→ **What the task requires**
Could you retype the lines below, starting at the line holding "Model this scene" and stopping at the line holding "from mathutils import Vector, Matrix, noise", inclusive? Copy them exactly and drop the images.

→ **Extracted records**
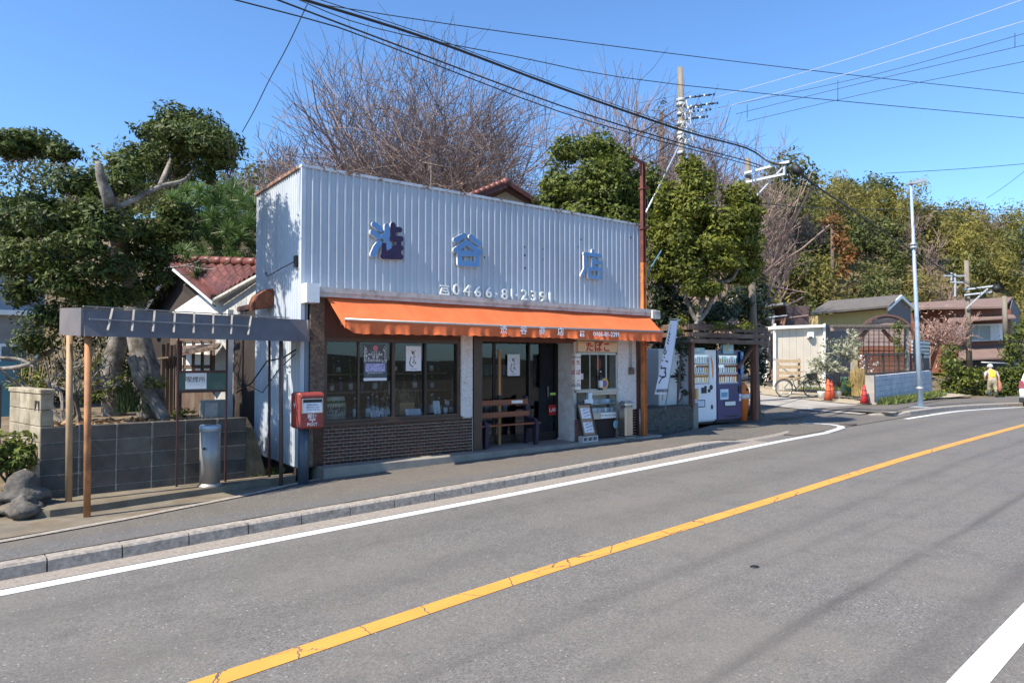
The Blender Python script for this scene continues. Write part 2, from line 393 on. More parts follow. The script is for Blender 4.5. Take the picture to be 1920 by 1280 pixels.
def gz(X, Y):
    X, Y = np.asarray(X, float), np.asarray(Y, float)
    base = zrn(X) - .07; back = sm(Y, 10.14, 10.22)
    gard = .58 * sm(X, .5, .6) + (1 - sm(X, .5, .6)) * np.clip(-.16 + .30 * (Y - 10), -.2, .5)
    left = 1 - sm(X, 3.05, 3.3); right = lanez(X, Y) - .09
    behind = gard * left + (1 - left) * right
    z = base * (1 - back) + behind * back
    opp = sm(-Y, 12, 90)
    return z + hill(X, Y) - 1.2 * opp
xs = np.concatenate([np.arange(-300, -40, 20), np.arange(-40, -2, 3), np.arange(-2, 14, .5), [.5, .6, 3.05, 3.3], np.arange(14, 60, 2), np.arange(60, 160, 5), np.arange(160, 620, 25)]); xs = np.unique(xs)
ys = np.concatenate([np.arange(-400, -40, 25), np.arange(-40, 8, 4), np.arange(8, 14, .5), [10.14, 10.22], np.arange(14, 60, 2), np.arange(60, 180, 5), np.arange(180, 500, 30)]); ys = np.unique(ys)
XX, YY = np.meshgrid(xs, ys, indexing='ij'); ZZ = gz(XX, YY)
g = MB(); g.v = [tuple(p) for p in np.stack([XX, YY, ZZ], -1).reshape(-1, 3)]; ny = len(ys)
for i in range(len(xs) - 1):
    for j in range(ny - 1):
        hh = YY[i, j] > foot(XX[i, j]) - 2
        g.cur = 1 if hh else 2 if YY[i, j] < -4 else 0
        g.face((i * ny + j, (i + 1) * ny + j, (i + 1) * ny + j + 1, i * ny + j + 1))
struct(g.build('ground', ['earth', 'hill_soil', 'field_dark'], fix=False))
def gauss(xk, yk, X, s=2.0):
    t = np.linspace(-2, 2, 21); w = np.exp(-t * t / 2 * 2); w /= w.sum()
    return sum(wi * np.interp(np.asarray(X, float) + ti * s / 2, xk, yk) for wi, ti in zip(w, t))
yc = lambda X: gauss([-60, -30, -8, .96, 3.75, 8.35, 13.19, 22, 27, 32, 40, 60, 90, 130], [-1.5, 1.2, 3.4, 4.3, 4.62, 4.97, 5.42, 6.2, 6.47, 6.4, 5.5, -1, -14, -40], X)
yw = lambda X: gauss([-60, -30, -8, .09, 5.95, 10.5, 14, 22, 26, 31, 40, 60, 90, 130], [1.4, 4.1, 6.4, 7.05, 7.41, 7.77, 8.18, 8.98, 9.27, 9.17, 8.2, 1.9, -11, -37], X)
kf = lambda X: gauss([-60, -30, -8, .09, 2.9, 5.2, 8.87, 11.5, 13, 15.2, 40], [1.8, 4.5, 6.8, 7.43, 7.65, 7.76, 8.03, 8.33, 8.5, 8.75, 11], X, 1)
kfar = lambda X: yw(X) + .32
RX = np.concatenate([np.arange(-60, -4, 4), np.arange(-4, 24, .5), np.arange(24, 50, 1.), np.arange(50, 131, 4)])
def strip(name, X, lo, hi, m, dz, nw=1, zf=None, attr=False, zc=None):
    """a sheet following the road between two lateral lines"""
    X = np.asarray(X, float); a, b = lo(X), hi(X); V = []; L = []; A = []
    for j in range(nw + 1):
        y = a + (b - a) * j / nw; z = (zf(X, y) if zf else zrn(X)) + dz
        V.append(np.stack([X, y, z], -1)); L.append(y - yc(X)); A.append(X)
    V = np.stack(V, 1); nx = len(X); me = bpy.data.meshes.new(name)
    me.from_pydata([tuple(p) for p in V.reshape(-1, 3)], [], [(i * (nw + 1) + j, (i + 1) * (nw + 1) + j, (i + 1) * (nw + 1) + j + 1, i * (nw + 1) + j + 1) for i in range(nx - 1) for j in range(nw)])
    if attr:
        for nm, arr in (('lat', np.stack(L, 1)), ('along', np.stack(A, 1))):
            at_ = me.attributes.new(nm, 'FLOAT', 'POINT'); at_.data.foreach_set('value', arr.astype(np.float32).ravel())
    me.update(); return link(name, me, m)
struct(strip('road', RX, lambda X: yc(X) - 3.4, lambda X: np.maximum(yw(X), yc(X) + 2.5) + .45, 'asphalt', 0, 10, attr=True))
struct(strip('centre_line', np.arange(-30, 100, .25), lambda X: yc(X) - .085, lambda X: yc(X) + .085, 'yellow_paint', .004))
struct(strip('edge_line', np.arange(-30, 15.76, .25), lambda X: yw(X) - .085, lambda X: yw(X) + .085, 'white_paint', .004))
struct(strip('edge_line_far', np.arange(21.2, 100, .5), lambda X: yw(X) - .085, lambda X: yw(X) + .085, 'white_paint', .004))
struct(strip('edge_line_near', np.arange(-30, 100, .5), lambda X: yc(X) - 3.2, lambda X: yc(X) - 3.03, 'white_paint', .004))
lz2 = lambda x, y: lanez(x, y) - .026 * (1 - sm(y - yw(x), .3, 1.6))
# the hook where the edge line turns into the side lane
hk = MB(); cpts = [(15.74, float(yw(15.74))), (16.4, 8.50), (17.0, 8.66), (17.4, 8.90), (17.55, 9.2), (17.45, 9.5), (17.15, 9.78)]
for i in range(len(cpts) - 1):
    a, b = Vector(cpts[i]), Vector(cpts[i + 1])
    def nn(k):
        d = Vector(cpts[min(k + 1, len(cpts) - 1)]) - Vector(cpts[max(k - 1, 0)]); return Vector((-d.y, d.x)).normalized() * .085
    na, nb = nn(i), nn(i + 1); hk.poly([(p.x, p.y, float(max(lz2(p.x, p.y), zrn(p.x))) + .006) for p in (a - na, b - nb, b + nb, a + na)])
struct(hk.build('edge_line_hook', 'white_paint', fix=False))
struct(strip('gutter', np.arange(-30, 13.1, .5), lambda X: yw(X) + .11, lambda X: kf(X) + .02, 'gutter', .003))
struct(strip('gutter_near', RX, lambda X: yc(X) - 3.7, lambda X: yc(X) - 3.38, 'gutter', .003))
struct(strip('pavement_near', RX, lambda X: yc(X) - 7.5, lambda X: yc(X) - 3.85, 'old_asphalt', .11))
sback = lambda X: np.interp(X, [-30, .1, 1.26, 2.72, 3.47, 3.95, 11.2, 13.3, 14.4, 16], [6.2, 8.40, 8.66, 9.12, 9.46, 9.56, 9.6, 10.1, 10.5, 10.6])
sfront = lambda X: np.where(X < 13, kf(X) + .17, np.interp(X, [13, 14.5, 15.1, 15.45, 15.65], [float(kf(13.)) + .17, 8.88, 9.12, 9.45, 10.2]))
def swz(X, Y):
    f = np.clip((Y - sfront(X)) / np.maximum(.05, sback(X) - sfront(X)), 0, 1); hf = .13 - .115 * sm(X, 11.4, 13.2); return zrn(X) + hf + (.13 - hf) * f - .06 * sm(X, 13.5, 15.6) * f
struct(strip('pavement', np.concatenate([np.arange(-30, 0, 2), np.arange(0, 15.7, .25)]), sfront, sback, 'old_asphalt', 0, 6, zf=swz))
struct(strip('pavement_edging', np.concatenate([np.arange(-30, 0, 2), np.arange(0, 4.0, .2)]), lambda X: sback(X) - .05, lambda X: sback(X) + .06, 'kerb_concrete', .012, zf=swz))
asphalt('patch_asphalt', (.118, .112, .106), (.08, .076, .072), False, (.13, .12, .11))
struct(strip('pavement_patch', np.arange(-3, 8.3, .25), lambda X: sfront(X) + .0, lambda X: sfront(X) + .42 + .05 * np.sin(X * 1.7), 'patch_asphalt', .004, 2, zf=swz))
# kerb of single stones
kb = struct(thing('kerb', None, None, (0, 8, zr(5)))); del kb['kind']; kb['kind'] = 'structure'
def kstone(a, b, h0, h1, w=.17):
    a, b = Vector(a), Vector(b); d = (b - a).to_3d().normalized(); nrm = Vector((-d.y, d.x, 0)); m = MB(); gap = .006
    A, B = a.to_3d() + d * gap, b.to_3d() - d * gap; pr = lambda p, h: [p + Vector((0, 0, -.1)), p + Vector((0, 0, h - .022)) + nrm * .012, p + nrm * .035 + Vector((0, 0, h)), p + nrm * w + Vector((0, 0, h)), p + nrm * w + Vector((0, 0, -.1))]
    A.z = zr(A.x); B.z = zr(B.x); m.v = [tuple(p) for p in pr(A, h0) + pr(B, h1)]
    for i in range(5): m.face((i, (i + 1) % 5, 5 + (i + 1) % 5, 5 + i))
    m.face((0, 1, 2, 3, 4)); m.face((9, 8, 7, 6, 5)); return m
KX = list(np.arange(-2.57, 13.1, .6))
for x0, x1 in zip(KX[:-1], KX[1:]):
    h = lambda x: .128 - .108 * float(sm(x, 11.3, 13.0)); kstone((x0, float(kf(x0))), (x1, float(kf(x1))), h(x0) + random.uniform(-.004, .004), h(x1)).build('kerb_stone', 'kerb_concrete', kb)
arc = [(12.97, 8.5), (13.6, 8.56), (14.2, 8.64), (14.75, 8.76), (15.2, 8.95), (15.5, 9.25), (15.68, 9.65), (15.7, 10.1), (15.5, 10.5)]
for a, b in zip(arc[:-1], arc[1:]): kstone(a, b, .02, .022, .2).build('kerb_stone', 'gutter', kb)
kx = [21.2, 21.9, 22.6] + list(np.arange(23.3, 44, 1.2))
kfarx = struct(thing('kerb_far', None, None, (22, 9.4, zr(22))))
for x0, x1 in zip(kx[:-1], kx[1:]):
    yy = lambda x: float(kfar(x)) + .9 * (1 - float(sm(x, 20.6, 22.4))); kstone((x0, yy(x0)), (x1, yy(x1)), .14 if x0 > 22 else .08, .14, .17).build('kerb_stone', 'kerb_concrete', kfarx)
kn = struct(thing('kerb_near', None, None, (6, 1.2, zr(5))))
for x in np.arange(3, 9, .6): kstone((x, float(yc(x)) - 3.86), (x + .6, float(yc(x + .6)) - 3.86), .13, .13).build('kerb_stone', 'kerb_concrete', kn)
struct(strip('pavement_far', np.concatenate([np.arange(21.5, 60, 1.), np.arange(60, 131, 4)]), lambda X: kfar(X) + .17, lambda X: kfar(X) + 3.4, 'old_asphalt', .125, 3))
# side lane climbing away from the road, with a concrete margin and a gravel yard
def sheet(name, x0, x1, y0, y1, m, dz, nx=12, ny=14, zf=lanez):
    q = MB(); q.grid(lambda a, b: (x0 + (x1 - x0) * a, y0(x0 + (x1 - x0) * a) + (y1 - y0(x0 + (x1 - x0) * a)) * b, float(zf(x0 + (x1 - x0) * a, y0(x0 + (x1 - x0) * a) + (y1 - y0(x0 + (x1 - x0) * a)) * b)) + dz), nx, ny); return struct(q.build(name, m, fix=False))
sheet('side_lane', 14.5, 24.0, lambda x: float(yw(x)) + .2, 34, 'old_asphalt', 0, 20, 40, lz2)
sheet('lane_apron', 21.0, 25.6, lambda x: 10.15 + .45 * max(0, x - 21.6), 34, 'pale_concrete', .02)
sheet('gravel_yard', 24.6, 38, lambda x: 11.9 + .08 * (x - 25), 30, 'gravel', .045)
# drain gratings and patches at the mouth of the lane
dr = MB()
for i in range(22): dr.box(17.2 + i * .16, 17.28 + i * .16, 10.35 + i * .03, 10.75 + i * .03, float(lanez(18, 10.5)) - .02, float(lanez(17.2 + i * .16, 10.5)) + .012)
mat('drain_iron', (.10, .085, .07), .7, .3, var=.3, vs=12); o = dr.build('drain_grating', 'drain_iron'); tag(o, 'rusty iron drain grating across the mouth of the side lane', 'drain')
mh = MB(); mh.lathe([(.30, -.02), (.30, .006), (.27, .008)], (17.9, 8.95, zr(17.9) + .035), 24, 1.0, .6); tag(mh.build('manhole_cover', 'drain_iron'), 'dark oval iron cover in the asphalt beside the white line hook', 'manhole')
p_ = atz(1415, 1065, zr(4.6)); tm = MB(); tm.lathe([(.045, 0), (.045, .004), (.03, .007)], (p_.x, p_.y, zr(p_.x) + .001), 14, 1, .8); flat('tar', (.012, .012, .013), .5); tag(tm.build('tar_spot', 'tar'), 'small black tar spot on the near lane', 'tar spot')
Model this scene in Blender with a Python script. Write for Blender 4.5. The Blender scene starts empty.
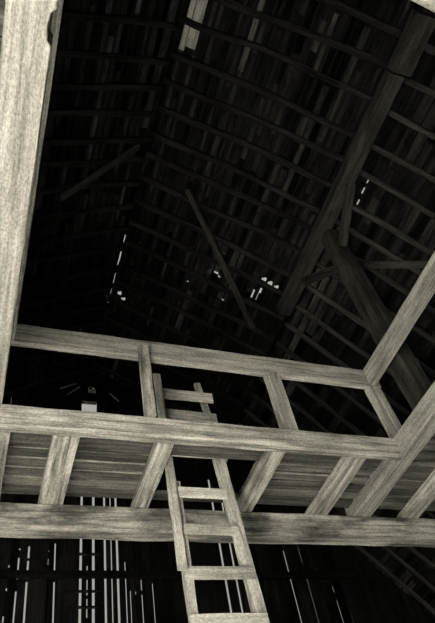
import bpy, math, random
from mathutils import Vector, Matrix, noise

random.seed(7)
C = bpy.context.scene.collection
H = 1.5                     # eye height: the numbers below are measured from the eye, the ground is at -H
V = Vector

# ------------------------------------------------------------------ materials
def wood(name, dark, light, along=1.3, across=26.0, stain=0.5, bump=0.25, rough=0.85, streak=0.55, tone=0.0):
    """weathered wood; grain follows the 'grain' vector stored on every vertex (length, side, side)"""
    m = bpy.data.materials.new(name); m.use_nodes = True
    nt = m.node_tree; N = nt.nodes; Lk = nt.links
    b = N['Principled BSDF']; b.inputs['Roughness'].default_value = rough
    b.inputs['Specular IOR Level'].default_value = 0.02
    at = N.new('ShaderNodeAttribute'); at.attribute_name = 'grain'
    def mapped(sx, sy):
        mp = N.new('ShaderNodeMapping'); mp.inputs['Scale'].default_value = (sx, sy, sy)
        Lk.new(at.outputs['Vector'], mp.inputs['Vector']); return mp.outputs['Vector']
    def nz(vec, scale, detail, rough_=0.6, dist=0.0):
        n = N.new('ShaderNodeTexNoise'); n.inputs['Scale'].default_value = scale
        n.inputs['Detail'].default_value = detail; n.inputs['Roughness'].default_value = rough_
        n.inputs['Distortion'].default_value = dist
        Lk.new(vec, n.inputs['Vector']); return n.outputs['Fac']
    def ramp(fac, a, b_, ca=0.0, cb=1.0):
        r = N.new('ShaderNodeMapRange'); r.inputs['From Min'].default_value = a; r.inputs['From Max'].default_value = b_
        r.inputs['To Min'].default_value = ca; r.inputs['To Max'].default_value = cb
        Lk.new(fac, r.inputs['Value']); return r.outputs['Result']
    def mul(a, b_):
        x = N.new('ShaderNodeMath'); x.operation = 'MULTIPLY'
        Lk.new(a, x.inputs[0])
        if isinstance(b_, float): x.inputs[1].default_value = b_
        else: Lk.new(b_, x.inputs[1])
        return x.outputs[0]
    g1 = nz(mapped(along, across), 1.0, 6.0, 0.65, 0.4)
    g2 = nz(mapped(along * 2.5, across * 3.2), 1.0, 3.0)
    st = nz(mapped(2.2, 6.0), 1.0, 4.0, 0.6)
    spk = nz(mapped(45.0, 80.0), 1.0, 3.0, 0.8)
    f = N.new('ShaderNodeMix'); f.data_type = 'FLOAT'; f.inputs[0].default_value = 0.35
    Lk.new(ramp(g1, 0.38, 0.62), f.inputs[2]); Lk.new(ramp(g2, 0.3, 0.7), f.inputs[3])
    col = N.new('ShaderNodeMix'); col.data_type = 'RGBA'
    Lk.new(f.outputs[0], col.inputs[0])
    col.inputs[6].default_value = (*dark, 1); col.inputs[7].default_value = (*light, 1)
    # shaped stains, cracks and specks
    s = ramp(st, 0.36, 0.58, 1.0 - stain, 1.0)
    cr = ramp(g2, 0.24, 0.36, 1.0 - streak, 1.0)
    sp = ramp(spk, 0.30, 0.62, 0.5, 1.12)
    k = mul(mul(s, cr), sp)
    if tone > 0:
        ta = N.new('ShaderNodeAttribute'); ta.attribute_name = 'tone'
        k = mul(k, ta.outputs['Fac'])
    fin = N.new('ShaderNodeVectorMath'); fin.operation = 'SCALE'
    Lk.new(col.outputs[2], fin.inputs[0]); Lk.new(k, fin.inputs['Scale'])
    Lk.new(fin.outputs[0], b.inputs['Base Color'])
    bp = N.new('ShaderNodeBump'); bp.inputs['Strength'].default_value = bump; bp.inputs['Distance'].default_value = 0.01
    Lk.new(f.outputs[0], bp.inputs['Height']); Lk.new(bp.outputs['Normal'], b.inputs['Normal'])
    return m

def grey(v):          # a slightly olive warm grey
    return (v, v * 0.975, v * 0.89)

M = {
 'sawn':   wood('pale_sawn_timber', grey(0.15), grey(0.45), 1.0, 30, 0.30, streak=0.4),
 'beam':   wood('weathered_beam', grey(0.10), grey(0.64), 1.2, 26, 0.45),
 'hewn':   wood('stained_hewn_beam', grey(0.09), grey(0.52), 1.1, 18, 0.75),
 'rail':   wood('rail_timber', grey(0.12), grey(0.50), 1.3, 30, 0.35),
 'ladder': wood('ladder_wood', grey(0.28), grey(0.62), 1.6, 34, 0.45),
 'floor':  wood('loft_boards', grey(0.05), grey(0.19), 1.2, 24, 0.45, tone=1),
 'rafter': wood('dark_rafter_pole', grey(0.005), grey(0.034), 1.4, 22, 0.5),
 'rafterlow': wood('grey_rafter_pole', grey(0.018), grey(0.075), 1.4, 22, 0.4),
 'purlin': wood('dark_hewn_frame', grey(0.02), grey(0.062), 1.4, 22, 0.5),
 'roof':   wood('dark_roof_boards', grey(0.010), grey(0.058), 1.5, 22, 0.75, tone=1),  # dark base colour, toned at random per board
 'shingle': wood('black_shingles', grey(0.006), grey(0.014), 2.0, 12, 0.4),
 'pale':   wood('pale_plank', grey(0.30), grey(0.60), 1.5, 18, 0.45),
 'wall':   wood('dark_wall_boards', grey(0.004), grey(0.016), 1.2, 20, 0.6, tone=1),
}
def dirt():
    m = bpy.data.materials.new('packed_earth'); m.use_nodes = True
    N = m.node_tree.nodes; Lk = m.node_tree.links; b = N['Principled BSDF']
    b.inputs['Roughness'].default_value = 0.95
    tc = N.new('ShaderNodeTexCoord'); n = N.new('ShaderNodeTexNoise'); n.inputs['Scale'].default_value = 3; n.inputs['Detail'].default_value = 8
    Lk.new(tc.outputs['Object'], n.inputs['Vector'])
    r = N.new('ShaderNodeValToRGB'); r.color_ramp.elements[0].color = (0.34, 0.33, 0.30, 1); r.color_ramp.elements[1].color = (0.58, 0.56, 0.51, 1)
    Lk.new(n.outputs['Fac'], r.inputs['Fac']); Lk.new(r.outputs['Color'], b.inputs['Base Color'])
    return m
M['dirt'] = dirt()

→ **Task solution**
Model this scene in Blender with a Python script. Write for Blender 4.5. The Blender scene starts empty.
import bpy, math, random
from mathutils import Vector, Matrix, noise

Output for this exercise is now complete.